Military aid is a long-standing tool of U.S. foreign policy. Israel has been the largest recipient (more than $53 billion since 1949, the annual amount increasing significantly after the 1973 Yom Kippur war), reflective of its position as a democratic American ally in an often unfriendly region and the strength of domestic American political support.

“U.S. military aid for Israel has been designed to maintain Israel’s qualitative edge over neighboring militaries, since Israel must rely on better equipment and training to compensate for a manpower deficit in any potential regional conflict. U.S. military aid . . . also has helped Israel to build a domestic defense industry, which ranks as one of the top ten suppliers of arms worldwide,” said a 2008 report by the Congressional Research Service.

Israel’s supporters lobby Congress to make sure that Israel maintains that qualitative edge. “Strengthening America’s ally through foreign aid also serves as one of the driving forces in shaping a region - dominated by unstable, non-democratic regimes - that remains of vital strategic importance to the United States. American assistance enables Israel to confront serious threats to its security such as terrorism, weapons proliferation and economic and political instability. Israel, in turn, shares with the United States its expertise and technology, contributing to our efforts to combat common enemies and protect our troops and homeland. Israel also helps counter the proliferation of dangerous weapons that threaten both nations,” reads a statement by AIPAC.

The debate over how weapons bought from the U.S. are used centers on the Arms Control Export Act, which stipulates that they be used for “internal security,” including anti-terrorism; “legitimate self defense” and “regional or collective arrangements or measures consistent with the Charter of the United Nations.” Aid can be halted if the provisions are violated.

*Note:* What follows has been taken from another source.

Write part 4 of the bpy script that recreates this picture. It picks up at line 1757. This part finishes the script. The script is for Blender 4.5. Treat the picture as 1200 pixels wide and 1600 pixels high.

From the Israeli perspective using those weapons to prevent terrorism within its borders and to combat attacks launched from outside borders (such as the thousands of rockets launched from Gaza by Hamas) meet the tests of internal security and legitimate self-defense.

Palestinians contend that Israel’s use of U.S.-made weapons violates the arms control act and makes the U.S. complicit in atrocities.

A week ago, a coalition of 19 groups (mostly, but not all Muslim) purchased an ad in The New York Times calling on President Obama to “reevaluate” aid to Israel. “As American citizens we are deeply concerned that our nation’s one-sided approach to the Middle East crisis compromises America’s ability to act as a fair negotiator. Our foreign policy has upheld the interests of Israel, but has failed to do the same for the Palestinian people. Israel-the fourth largest military power in the world-has devastated a population of 1.5 million people, one without an army, navy, or air force. As the attacks in Gaza demonstrated, the outgoing administration chose to defend Israeli aggression even though the violence resulted in the disproportionate deaths of more than 1,300 Palestinians, including 300 children, as compared to 13 Israelis. Indeed, the loss of all of these lives cannot be justified,” the ad read.

If he follows the President’s admonition to listen, envoy Mitchell will return home with severely bent ears.